The #2 Best New Restaurant in the country as per Bon Appetite Magazine. Michelin’s Bib Gourmand honoree — a blessing and a curse; an accomplishment in and of itself, however, disqualifying it from receiving the coveted Michelin star-rating. Even resident WaPo food critic, Tom Sietsema, ever a stalwart for Bad Saint, ripped the industry giant a new pwet-hole for snubbing the upscale carinderia of, at the very least, a one-star rating.

Bad Saint line

Line is about 60 people deep…and still 1 hour before doors open

I had been there once — before all the fanfare. When the line maxed out at around 40 people (Now it maxes out at 100+). We had gotten there one hour before opening. Only 8 people stood between us and destiny. Ah, but this night ’twas not to be.  For you see, children — more specifically, children not able to sit upright unassisted on a bar stool — are a prospective diner’s black raven. An inescapable source of bad luck. Ours was a 16-pound fowl with unrefined motor skills perched comfortably within his carseat.
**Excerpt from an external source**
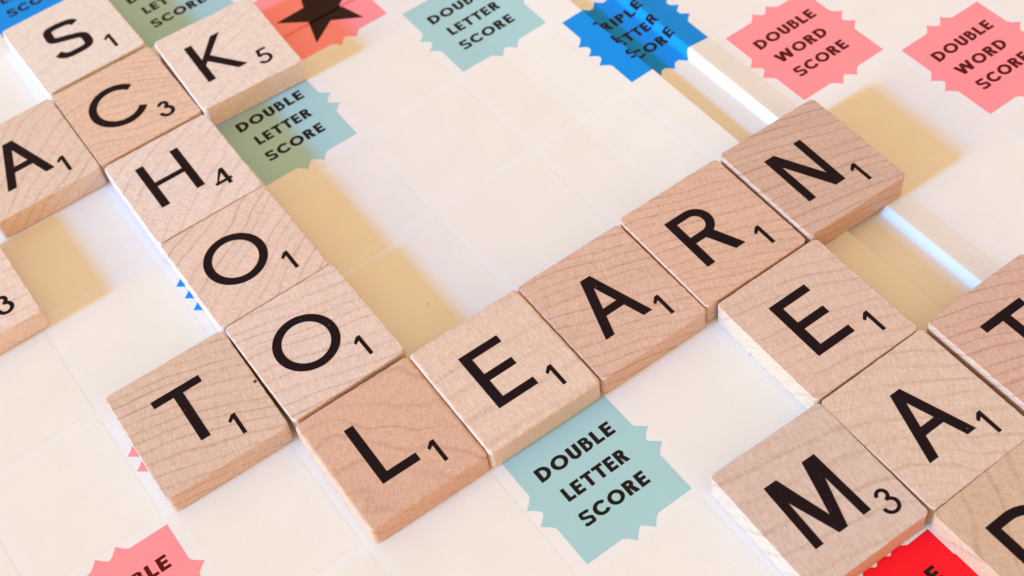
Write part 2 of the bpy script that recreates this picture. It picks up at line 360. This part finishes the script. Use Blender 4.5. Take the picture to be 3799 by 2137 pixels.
def kind_of(r, c):
    a, b_ = sorted((min(r, 16 - r), min(c, 16 - c)))
    if (a, b_) == (8, 8): return 'STAR'
    if (a, b_) in ((1, 1), (1, 8)): return 'TWS'
    if a == b_ and a <= 5: return 'DWS'
    if (a, b_) in ((6, 6), (2, 6)): return 'TLS'
    if (a, b_) in ((1, 4), (3, 7), (4, 8), (7, 7)): return 'DLS'
    return None
GAP = 0.0525                                    # the part of the print taken up by the groove
def shift(u, cx):
    return u
for r in range(6, 16):
    for c in range(3, 14):
        k = kind_of(r, c); X = c - 8; Y = -(r - 8) * RY
        # keep to the squares the picture can show, with a margin
        vx = .287202 * (X + 3.5245) + .529267 * (Y + 9.3243) + .798368 * 8.418
        px = (.80611 * (X + 3.5245) - .58376 * (Y + 9.3243) + .097009 * 8.418) / vx * 1.34831
        py = (-.517399 * (X + 3.5245) - .615711 * (Y + 9.3243) + .594304 * 8.418) / vx * 1.34831
        if abs(px) > .60 or abs(py) > .40: continue
        x0, x1, cx = X - HW, X + HW, X
        if c > 10: x0 -= GAP; x1 -= GAP; cx -= GAP
        if c == 10: x1 -= GAP
        u0, u1 = u_of_x(x0), u_of_x(x1)
        uc = u_of_x(cx) if c != 10 else 2.012
        if k is None:
            sheet('plain_square', *square_poly([(u0, Y - HH), (u1, Y - HH), (u1, Y + HH), (u0, Y + HH)]), .0007, M_plain, board); continue
        sp = {'DLS': 2, 'DWS': 2, 'TLS': 3, 'TWS': 4, 'STAR': 2}[k]
        pts = starburst(u0 - uc, u1 - uc, HH, 0, sp)
        o = sheet('bonus_square', *square_poly([(p[0] + uc, p[1] + Y) for p in pts]), .0007, INK[k], board)
        o['label'] = WORDS[k]
        if k == 'STAR':
            st = []
            for i in range(10):
                a = math.radians(90 + 36 * i); q = .425 if i % 2 == 0 else .176
                st.append((uc + .012 + q * math.cos(a), Y - .042 + q * math.sin(a)))
            sheet('star', *square_poly(st), .0015, M_star, o); continue
        P = []
        for i, s in enumerate(TXT[k]):
            e0, e1 = EXT[s]; P += text_line(s, uc + e0, uc + e1, Y + (.182, -.051, -.276)[i], .113, .248)
        sheet('lettering', *merge_all(P), .0015, M_txtr if k in ('DWS',) else M_txt, o)

# ------------------------------------------------------------------ the wooden tiles
HX, HYT, TH = .4805, .5280, .2085
def block_mesh(seed, bev, rough, TH):
    rnd = random.Random(seed); nc = 5; rings = []
    def outline(ins, rad, z, jit):
        pts = []; hx, hy = HX - ins, HYT - ins; rad = max(rad - ins, .012)
        corners = [(hx - rad, hy - rad, 0), (-hx + rad, hy - rad, 90), (-hx + rad, -hy + rad, 180), (hx - rad, -hy + rad, 270)]
        for i, (cx, cy, a0) in enumerate(corners):
            arc_ = [(cx + rad * math.cos(math.radians(a0 + 90 * j / nc)), cy + rad * math.sin(math.radians(a0 + 90 * j / nc))) for j in range(nc + 1)]
            pts += arc_
            nx = corners[(i + 1) % 4]; a1 = math.radians(a0 + 90); e = (nx[0] + rad * math.cos(a1), nx[1] + rad * math.sin(a1)); s = arc_[-1]
            for j in range(1, 22): t = j / 22; pts.append((s[0] * (1 - t) + e[0] * t, s[1] * (1 - t) + e[1] * t))
        out = []
        for (x, y) in pts:
            k = 1 - jit * (noise.noise((x * 22 + seed * 9.1, y * 22, z * 15)) * .5 + .5 * noise.noise((x * 5 + seed * 3, y * 5, 3)))
            out.append((x * k, y * k, z + (jit * .55 * noise.noise((x * 19, y * 19 + seed, 7)) if ins < bev * .99 and z > .1 else 0)))
        return out
    rad = .040
    rings.append(outline(.012, rad, 0, 0)); rings.append(outline(0, rad, .012, .001))
    rings.append(outline(0, rad, TH * .5, .0015)); rings.append(outline(0, rad, TH - bev, rough))
    for q in (22, 45, 68):
        a = math.radians(q); rings.append(outline(bev * (1 - math.cos(a)), rad, TH - bev + bev * math.sin(a), rough))
    rings.append(outline(bev, rad, TH, rough * .8))
    n = len(rings[0]); V = [p for r_ in rings for p in r_]; F = []
    for i in range(len(rings) - 1):
        for j in range(n): F.append((i * n + j, i * n + (j + 1) % n, (i + 1) * n + (j + 1) % n, (i + 1) * n + j))
    F.append(tuple(range(n))[::-1]); F.append(tuple((len(rings) - 1) * n + j for j in range(n)))
    return V, F
# letter boxes on the tile face: x0, x1, y0, y1
BOX = {'E': (-.215, .122, -.266, .262), 'M': (-.275, .195, -.290, .240), 'A': (-.250, .175, -.270, .266), 'N': (-.262, .102, -.268, .250), 'R': (-.243, .120, -.252, .265),
       'O': (-.325, .185, -.255, .258), 'L': (-.220, .088, -.272, .258), 'T': (-.233, .158, -.248, .270), 'H': (-.283, .110, -.205, .316), 'K': (-.295, .085, -.252, .270),
       'C': (-.315, .130, -.237, .280), 'S': (-.215, .140, -.235, .268), 'D': (-.300, .130, -.270, .250)}
def srgb(r, g, b_): return [((v / 255) / 12.92 if v <= 10 else ((v / 255 + .055) / 1.055) ** 2.4) for v in (r, g, b_)]
LIT = srgb(232, 222, 216)
# letter, points, x, y, turn, photographed colour, grain angle, ring frequency, contrast, wave, label, digit dx
TILES = [
 ('S', '1', -1.9761, .9688, .0015, (229, 213, 204), 20, 6, .25, .2, 'pale wooden tile with letter S at the head of its column', 0),
 ('C', '3', -1.9759, -.1253, -.0106, (223, 187, 165), -14, 13, .9, .5, 'orange toned wooden tile with letter C and wavy grain', 0),
 ('A', '1', -2.9431, -.1289, -.0065, (221, 194, 179), 38, 7, .7, .3, 'wooden tile with letter A beside the C tile, cut by the left edge', 0),
 ('K', '5', -.9930, -.1853, -.0469, (228, 207, 197), 25, 6, .3, .2, 'pale wooden tile with letter K touching the black star square', 0),
 ('H', '4', -1.9833, -1.2130, -.0136, (227, 205, 196), 38, 7, .6, .3, 'pale wooden tile with letter H between the C and an O', 0),
 ('O', '1', -1.9893, -2.2648, -.0059, (223, 194, 181), 33, 8, .8, .3, 'wooden tile with letter O directly below the H tile', 0),
 ('O', '1', -1.9771, -3.3221, 0, (222, 196, 184), -14, 8, .8, .25, 'wooden tile with letter O directly above the L tile', 0),
 ('L', '1', -2.0001, -4.3927, -.0139, (212, 171, 149), -28, 4, .6, 1.0, 'reddish wooden tile with letter L at the foot of its column', -.04),
 ('T', '1', -2.969, -3.2991, -.0212, (214, 184, 166), -16, 9, 1.0, .2, 'lined wooden tile with letter T beside the lower O tile', -.06),
 ('E', '1', -1.0385, -4.4171, -.0136, (221, 193, 177), -4, 3, .4, .2, 'pale rough grained wooden tile with letter E beside the L tile', 0),
 ('A', '1', -.0700, -4.4292, -.0097, (213, 175, 156), -20, 9, .8, .2, 'wooden tile with letter A between an E tile and the R tile', .005),
 ('R', '1', .9052, -4.4249, -.0196, (213, 173, 151), -22, 10, .85, .25, 'warm wooden tile with letter R beside the N tile', .01),
 ('N', '1', 1.9257, -4.4177, -.0238, (204, 168, 150), -14, 10, 1.0, .2, 'dark grained wooden tile with letter N lying across the board fold', -.025),
 ('E', '1', .9580, -5.4955, -.0142, (213, 181, 164), -18, 8, .6, .3, 'wooden tile with letter E directly below the R tile', .02),
 ('T', '1', 1.9965, -6.5348, .0011, (207, 168, 151), -24, 9, .9, .2, 'wooden tile with letter T cut by the right edge', .02),
 ('A', '1', .9590, -6.5640, -.0051, (214, 185, 167), -34, 7, .45, .4, 'wooden tile with letter A between the M and a T', .008),
 ('M', '3', -.0131, -6.5403, -.030, (209, 183, 170), -12, 4, .7, .25, 'wooden tile with letter M above the red square', .07),
 ('D', '2', .935, -7.6216, .0025, (206, 172, 148), 62, 5, .7, .3, 'wooden tile with a partly seen curved letter in the bottom right corner', 0),
 (None, '3', -3.9602, -1.1843, -.0019, (229, 204, 191), -10, 7, .5, .3, 'wooden tile showing only a number 3 at the left edge', .02)]
for i, (ch, dg, x, y, th, col, ga, rf, gc, gw, lab, ddx) in enumerate(TILES):
    tilt = 0; z = .0015
    if 1.9 < x < 2.1: tilt = .002; z = .0305; x -= .042; y -= .0375      # these two lie across the fold
    if .9 < x < 1.0: tilt = -.018; z = .0075
    th_ = TH * {3: 1.13, 6: 1.05, 11: 1.06, 8: .97, 1: .98, 10: .985, 9: 1.02, 4: 1.02, 12: 1.13, 14: 1.13}.get(i, 1)
    root = thing('letter_tile', lab, 'letter tile', (x, y, z), (0, tilt, th), 'wooden letter tiles on the board')
    bev = {'E': .024, 'L': .028}.get(ch, .014) if -4.5 < y < -4.3 and x < 0 else .010
    V, F = block_mesh(i * 1.37 + 2, bev, .010 if (ch == 'E' and x < 0) else .0065, th_)
    o = link_mesh('wood_block', V, F, M_wood, root)
    if i == 8: o.scale.x = 1.02
    if i in (4, 5, 6): o.scale.y = .9885     # these three are cut a hair shorter, leaving thin joints
    lin = srgb(*col)
    o['tint'] = [min(.93, a / b_ * q) for a, b_, q in zip(lin, LIT, (.775, .74, .735))]
    o['grain_angle'] = math.radians(ga); o['ring_freq'] = float(rf); o['grain_contrast'] = float(gc); o['grain_seed'] = i * 1.7 + .3; o['grain_wave'] = float(gw)
    if ch:
        bx = BOX[ch]; dy = {6: .008, 5: 0}.get(i, 0); dx = .013 if i == 6 else 0
        g, wd = glyph(ch, {'M': .120, 'L': .135}.get(ch, .140), .132)
        if ch == 'C': wd = .86
        kx = (bx[1] - bx[0]) / wd; ky = bx[3] - bx[2]
        v, f = merge([[(bx[0] + q[0] * kx + dx, bx[2] + q[1] * ky + dy) for q in p] for p in g])
        link_mesh('letter', [(q[0], q[1], th_ + .0012) for q in v], f, M_tile, root)
    g, wd = glyph(dg, .17, .155); hgt = .200; by = -.388
    nx1 = {'1': .283, '3': .312, '4': .322, '5': .302, '2': .3}[dg]; gw_ = {'5': .150, '3': .135 if ch == 'M' else .17}.get(dg, .17); g, wd = glyph(dg, gw_, gw_ * .92); wx = {'1': .072, '3': .128, '4': .148, '5': .122, '2': .12}[dg]
    if dg == '4': by = -.330
    if dg == '5': by = -.362
    if ch == 'M': by = -.405
    if i == 8:                                  # a small bark knot at the right edge of this tile
        link_mesh('knot', [(.465 + .019 * math.cos(a) * (1 - .5 * (math.cos(a) < 0)), -.045 + .014 * math.sin(a) * (1 + .3 * math.sin(3 * a)), th_ + .0010) for a in [k * math.pi / 8 for k in range(16)]], [tuple(range(16))], M_knot, root)
    if dg != '2':
        kx = wx / wd
        v, f = merge([[(nx1 + ddx - wx + q[0] * kx, by + q[1] * hgt) for q in p] for p in g])
        link_mesh('number', [(q[0], q[1], th_ + .0012) for q in v], f, M_tile, root)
So when the parentals recently told me they were going to Bad Saint, the writing on the wall was clear as day for me and my brother of misfortune. I only asked them to promise me a bedtime story upon their return (which they made good on), of all the wonder and merriment I would be missing out on.

It went something like this…

Once upon a time, there was a magical kingdom called Bad Saint. It was a tropical Philippine oasis in the heart of DC filled with beauty and grace — and lots of narra wood trinkets. But this was no ordinary kingdom. Not one of kings and queens nor elves and fairies. No. This was a realm governed by food — fantastical dishes come to life. Dishes you know and love turned upside-down and re-imagined.
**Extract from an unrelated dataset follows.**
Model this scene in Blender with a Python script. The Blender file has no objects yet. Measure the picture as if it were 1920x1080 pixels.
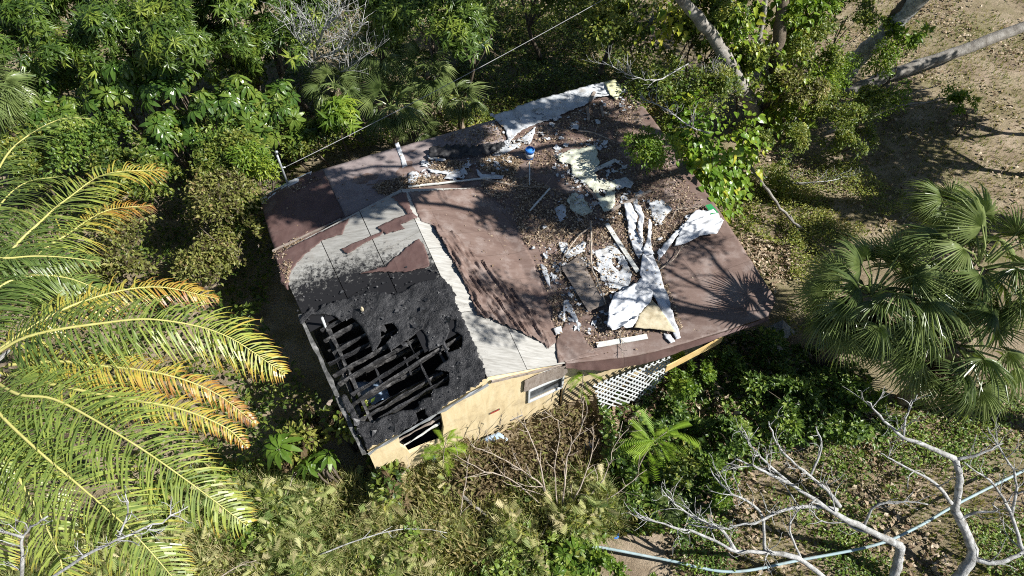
import bpy, math, random
import numpy as np
from mathutils import Matrix, Vector

SC = bpy.context.scene
COL = SC.collection
rng = np.random.default_rng(7)
random.seed(7)
R = math.radians

# ------------------------------------------------------------------ camera, sky, sun, exposure
CAMZ, PITCH, FPX = 18.0, 54.0, 1280.0
cam = bpy.data.cameras.new('camera')
cam.sensor_width = 36.0
cam.lens = 36.0 * FPX / 1920.0
cam.clip_end = 2000
cam_o = bpy.data.objects.new('camera', cam)
cam_o.location = (0, 0, CAMZ)
cam_o.rotation_euler = (R(90 - PITCH), 0, 0)
COL.objects.link(cam_o)
SC.camera = cam_o

SUN_AZ = math.atan2(0.975, -0.22)      # from +Y towards +X
SUN_EL = R(41)
world = bpy.data.worlds.new('World')
SC.world = world
world.use_nodes = True
wn = world.node_tree
sky = wn.nodes.new('ShaderNodeTexSky')
sky.sky_type = 'NISHITA'
sky.sun_disc = False
sky.sun_elevation = SUN_EL
sky.sun_rotation = SUN_AZ
sky.dust_density = 0.3
sky.air_density = 0.9
wn.links.new(sky.outputs[0], wn.nodes['Background'].inputs[0])
wn.nodes['Background'].inputs[1].default_value = 0.05
sd = bpy.data.lights.new('sun', 'SUN')
sd.energy = 5.0
sd.angle = R(0.5)
sd.color = (1.0, 0.975, 0.93)
so = bpy.data.objects.new('sun', sd)
sv = Vector((math.sin(SUN_AZ) * math.cos(SUN_EL), math.cos(SUN_AZ) * math.cos(SUN_EL), math.sin(SUN_EL)))
so.rotation_euler = sv.to_track_quat('Z', 'Y').to_euler()
so.location = (30, -10, 40)
COL.objects.link(so)
SC.view_settings.view_transform = 'Standard'
SC.view_settings.look = 'None'
SC.view_settings.exposure = 0.8
SC.view_settings.gamma = 1.0
SC.view_settings.use_curve_mapping = False
SC.render.film_transparent = False
SC.cycles.max_bounces = 5
SC.cycles.diffuse_bounces = 1
SC.cycles.use_denoising = False
SC.cycles.pixel_filter_type = 'BLACKMAN_HARRIS'
SC.cycles.filter_width = 1.05
SC.cycles.transmission_bounces = 3
SC.cycles.glossy_bounces = 2

# ------------------------------------------------------------------ survey helpers: photo sight line -> a point at a known height
_p = R(PITCH)
FW = np.array([0, math.cos(_p), -math.sin(_p)])
UP = np.array([0, math.sin(_p), math.cos(_p)])
RT = np.array([1.0, 0, 0])
CAM = np.array([0, 0, CAMZ])


def G(u, v, z=0.0):
    d = RT * (u - 960) / FPX + UP * (540 - v) / FPX + FW
    return CAM + d * ((z - CAMZ) / d[2])


def proj(V):
    d = V - CAM
    w = d @ FW
    return np.stack([960 + FPX * (d @ RT) / w, 540 - FPX * (d @ UP) / w], 1)


def path3(nodes):
    return np.array([G(*n) for n in nodes])


def smooth_path(P, n):
    """Catmull-Rom through the nodes."""
    P = np.asarray(P, float)
    Q = np.vstack([2 * P[0] - P[1], P, 2 * P[-1] - P[-2]])
    m = len(P) - 1
    out = []
    for t in np.linspace(0, m - 1e-6, n):
        i = int(t); f = t - i
        a, b, c, d = Q[i:i + 4]
        out.append(.5 * (2 * b + (c - a) * f + (2 * a - 5 * b + 4 * c - d) * f * f + (3 * b - a - 3 * c + d) * f ** 3))
    return np.array(out)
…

Like Tocino. Shiny, carmelized, and charred. Sweet and savory. He was a handsome fellow, standing proudly atop a mountain of fragrant garlic rice surrounded by his band of crispy greens and loyal duck egg, whose yolk swaddled the mountain of grain below his feet in delicious yellow velvet.
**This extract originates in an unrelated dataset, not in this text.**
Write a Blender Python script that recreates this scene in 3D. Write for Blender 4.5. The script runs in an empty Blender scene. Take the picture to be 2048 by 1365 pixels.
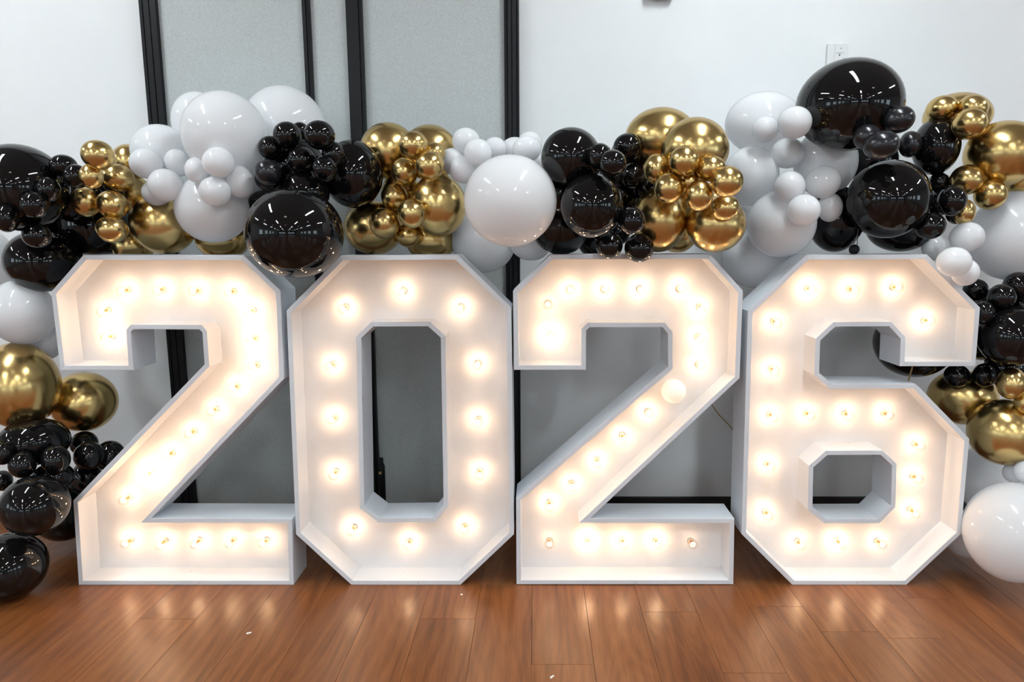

Suddenly, there emerged a passerby. Ginisang Tulya. What a wonderfully spicy character! Many  in the kingdom considered her to be one of it’s more celebrated residents. Littleneck clams still dressed in their shells of armor, adding a nuanced flavor to the creamy vermillion lake of Chinese sausage and Sichuan chile in which she bathed. A raft of “Chinese donuts” lay docked close-by to assist in lowering the lake’s tide.

Finally, Adobong Dilaw made her presence known. She was the more timid cousin of Adobo, the kingdom’s most prominent representative. Jaundiced from the turmeric but rounded in flavor, she possessed a playful tartness amidst her more serious cohorts of roasted cauliflower, squash, and eggplant.

But the night was not yet complete as Champorado made a (complimentary) appearance. Usually, thick and glutinous, he had transformed himself into an upright block of cocoa-infused grains drizzled with evaporated milk and pinipig. A sweet surprise and perfectly welcome cameo!

Delicious Filipino food from Bad Saint

Clockwise from top left: Tocino, Ginisang Tulya, Adobong Dilaw, Champorado

But then, the monsters who laid in wait outside the kingdom, pangs of hunger reverberating through their empty stomachs, burst through the gates of Bad Saint and ate everything.

The end. Goodnight. Sweet dreams.

“What the heck kind of fairytale ending was that?!”, I exclaimed. “What happened to the kingdom? And where did the monsters go after that?”

“Their ingenuity will always keep them alive.”, they said. “And the monsters? They went home to tuck their little monsters into bed, anxiously awaiting their next childless visit to the glorious kingdom of Bad Saint.”